▶ [WHAT NEEDS TO BE DONE]: Reproduce exactly the lines below, from the first one through the line containing "if nm == 'upper_panel': pr", and omit any pictures.

--- START INFORMATION SHOWN ---

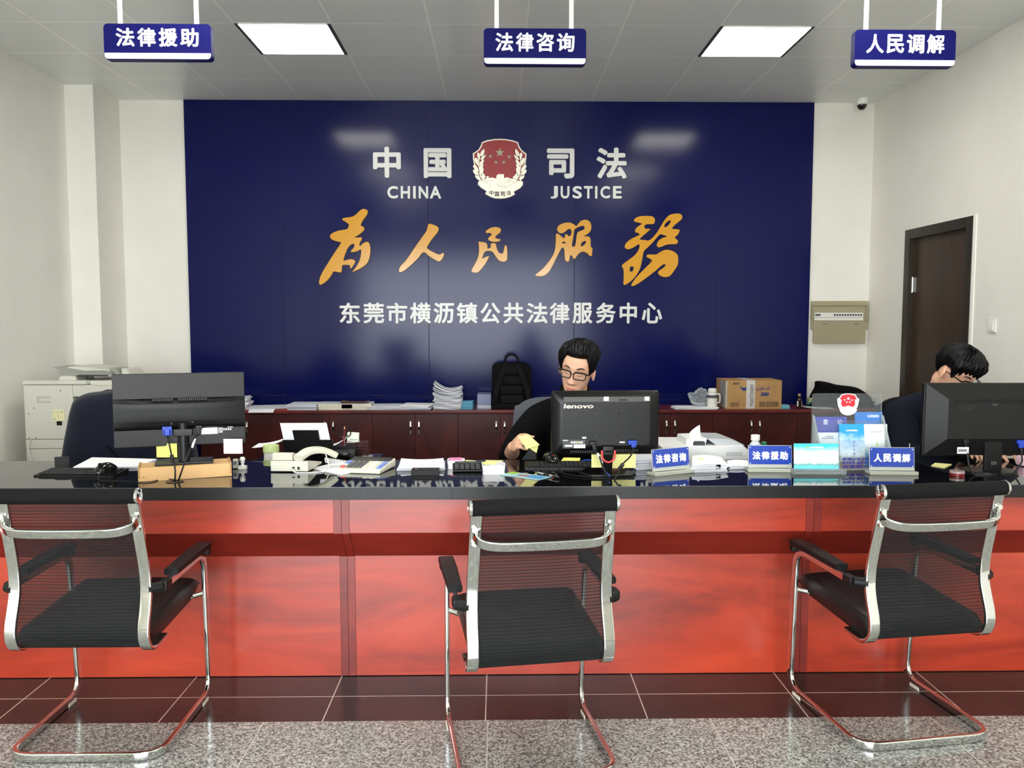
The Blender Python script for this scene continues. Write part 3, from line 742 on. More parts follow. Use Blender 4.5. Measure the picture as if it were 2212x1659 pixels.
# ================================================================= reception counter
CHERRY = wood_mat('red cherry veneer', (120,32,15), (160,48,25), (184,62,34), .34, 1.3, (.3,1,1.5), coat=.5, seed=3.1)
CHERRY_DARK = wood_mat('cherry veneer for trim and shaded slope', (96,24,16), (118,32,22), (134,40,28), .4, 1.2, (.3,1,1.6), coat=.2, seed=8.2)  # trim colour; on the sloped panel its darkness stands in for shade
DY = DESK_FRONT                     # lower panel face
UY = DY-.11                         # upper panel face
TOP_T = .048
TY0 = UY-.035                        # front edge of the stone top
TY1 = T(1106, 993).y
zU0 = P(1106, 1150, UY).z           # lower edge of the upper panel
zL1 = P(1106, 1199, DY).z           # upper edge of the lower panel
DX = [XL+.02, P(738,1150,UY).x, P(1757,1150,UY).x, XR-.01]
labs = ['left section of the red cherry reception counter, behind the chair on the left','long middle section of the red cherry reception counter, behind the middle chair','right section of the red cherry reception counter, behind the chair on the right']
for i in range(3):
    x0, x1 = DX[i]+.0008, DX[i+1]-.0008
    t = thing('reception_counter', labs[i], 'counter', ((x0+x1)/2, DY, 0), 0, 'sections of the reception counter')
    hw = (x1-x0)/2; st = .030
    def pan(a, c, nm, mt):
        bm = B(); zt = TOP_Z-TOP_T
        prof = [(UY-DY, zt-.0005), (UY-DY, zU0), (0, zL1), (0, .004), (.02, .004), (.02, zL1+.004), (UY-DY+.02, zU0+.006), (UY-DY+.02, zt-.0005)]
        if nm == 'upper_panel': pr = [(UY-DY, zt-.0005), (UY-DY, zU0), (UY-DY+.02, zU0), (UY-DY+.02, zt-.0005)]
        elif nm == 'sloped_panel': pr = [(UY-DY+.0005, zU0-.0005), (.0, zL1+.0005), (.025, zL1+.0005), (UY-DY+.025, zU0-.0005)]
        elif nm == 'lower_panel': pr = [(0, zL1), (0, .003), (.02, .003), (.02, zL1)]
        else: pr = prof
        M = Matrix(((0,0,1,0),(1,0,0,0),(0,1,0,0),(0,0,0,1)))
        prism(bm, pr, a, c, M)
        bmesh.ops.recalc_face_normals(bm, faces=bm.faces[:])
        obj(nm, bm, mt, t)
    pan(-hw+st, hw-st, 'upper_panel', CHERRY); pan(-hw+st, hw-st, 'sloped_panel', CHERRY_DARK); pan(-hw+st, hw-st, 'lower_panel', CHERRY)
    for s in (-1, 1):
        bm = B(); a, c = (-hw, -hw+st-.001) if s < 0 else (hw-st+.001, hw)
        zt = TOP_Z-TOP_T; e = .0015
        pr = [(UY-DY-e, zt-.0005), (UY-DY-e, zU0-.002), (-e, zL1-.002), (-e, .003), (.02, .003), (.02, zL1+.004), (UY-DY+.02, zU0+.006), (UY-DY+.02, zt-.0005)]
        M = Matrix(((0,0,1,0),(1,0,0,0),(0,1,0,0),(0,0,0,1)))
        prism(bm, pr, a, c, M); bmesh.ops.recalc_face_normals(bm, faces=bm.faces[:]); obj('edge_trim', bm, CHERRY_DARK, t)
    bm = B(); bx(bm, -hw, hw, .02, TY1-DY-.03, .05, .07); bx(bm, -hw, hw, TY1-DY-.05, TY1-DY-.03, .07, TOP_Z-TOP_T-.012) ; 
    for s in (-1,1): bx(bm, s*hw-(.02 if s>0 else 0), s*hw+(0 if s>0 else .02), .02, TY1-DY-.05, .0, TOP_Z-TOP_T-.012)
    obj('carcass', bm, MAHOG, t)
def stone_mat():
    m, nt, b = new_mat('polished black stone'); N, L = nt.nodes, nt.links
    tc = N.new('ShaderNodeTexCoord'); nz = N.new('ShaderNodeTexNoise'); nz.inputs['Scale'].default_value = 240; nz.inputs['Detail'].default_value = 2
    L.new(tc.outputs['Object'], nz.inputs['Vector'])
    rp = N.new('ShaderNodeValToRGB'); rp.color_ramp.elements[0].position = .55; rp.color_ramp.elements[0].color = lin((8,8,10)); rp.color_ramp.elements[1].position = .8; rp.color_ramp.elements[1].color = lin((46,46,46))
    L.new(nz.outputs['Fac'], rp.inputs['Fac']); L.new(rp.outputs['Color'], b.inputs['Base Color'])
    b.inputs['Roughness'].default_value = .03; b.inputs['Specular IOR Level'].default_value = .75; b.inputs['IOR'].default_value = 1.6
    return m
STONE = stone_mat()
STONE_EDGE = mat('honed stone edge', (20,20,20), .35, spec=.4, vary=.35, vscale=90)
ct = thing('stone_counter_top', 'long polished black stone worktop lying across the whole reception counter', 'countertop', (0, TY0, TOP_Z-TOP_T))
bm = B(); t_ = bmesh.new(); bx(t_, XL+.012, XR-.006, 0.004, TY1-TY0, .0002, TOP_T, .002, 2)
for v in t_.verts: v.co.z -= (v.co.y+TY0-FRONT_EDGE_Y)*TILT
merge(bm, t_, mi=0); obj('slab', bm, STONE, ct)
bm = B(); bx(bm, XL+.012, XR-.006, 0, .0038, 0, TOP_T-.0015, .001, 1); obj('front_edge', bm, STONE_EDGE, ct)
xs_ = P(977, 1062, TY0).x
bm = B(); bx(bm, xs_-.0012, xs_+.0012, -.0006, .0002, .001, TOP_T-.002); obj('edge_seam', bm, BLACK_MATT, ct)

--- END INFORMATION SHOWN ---

▶ [RESPONSE FOR THIS EXERCISE]:
The Blender Python script for this scene continues. Write part 3, from line 742 on. More parts follow. Use Blender 4.5. Measure the picture as if it were 2212x1659 pixels.
# ================================================================= reception counter
CHERRY = wood_mat('red cherry veneer', (120,32,15), (160,48,25), (184,62,34), .34, 1.3, (.3,1,1.5), coat=.5, seed=3.1)
CHERRY_DARK = wood_mat('cherry veneer for trim and shaded slope', (96,24,16), (118,32,22), (134,40,28), .4, 1.2, (.3,1,1.6), coat=.2, seed=8.2)  # trim colour; on the sloped panel its darkness stands in for shade
DY = DESK_FRONT                     # lower panel face
UY = DY-.11                         # upper panel face
TOP_T = .048
TY0 = UY-.035                        # front edge of the stone top
TY1 = T(1106, 993).y
zU0 = P(1106, 1150, UY).z           # lower edge of the upper panel
zL1 = P(1106, 1199, DY).z           # upper edge of the lower panel
DX = [XL+.02, P(738,1150,UY).x, P(1757,1150,UY).x, XR-.01]
labs = ['left section of the red cherry reception counter, behind the chair on the left','long middle section of the red cherry reception counter, behind the middle chair','right section of the red cherry reception counter, behind the chair on the right']
for i in range(3):
    x0, x1 = DX[i]+.0008, DX[i+1]-.0008
    t = thing('reception_counter', labs[i], 'counter', ((x0+x1)/2, DY, 0), 0, 'sections of the reception counter')
    hw = (x1-x0)/2; st = .030
    def pan(a, c, nm, mt):
        bm = B(); zt = TOP_Z-TOP_T
        prof = [(UY-DY, zt-.0005), (UY-DY, zU0), (0, zL1), (0, .004), (.02, .004), (.02, zL1+.004), (UY-DY+.02, zU0+.006), (UY-DY+.02, zt-.0005)]
        if nm == 'upper_panel': pr = [(UY-DY, zt-.0005), (UY-DY, zU0), (UY-DY+.02, zU0), (UY-DY+.02, zt-.0005)]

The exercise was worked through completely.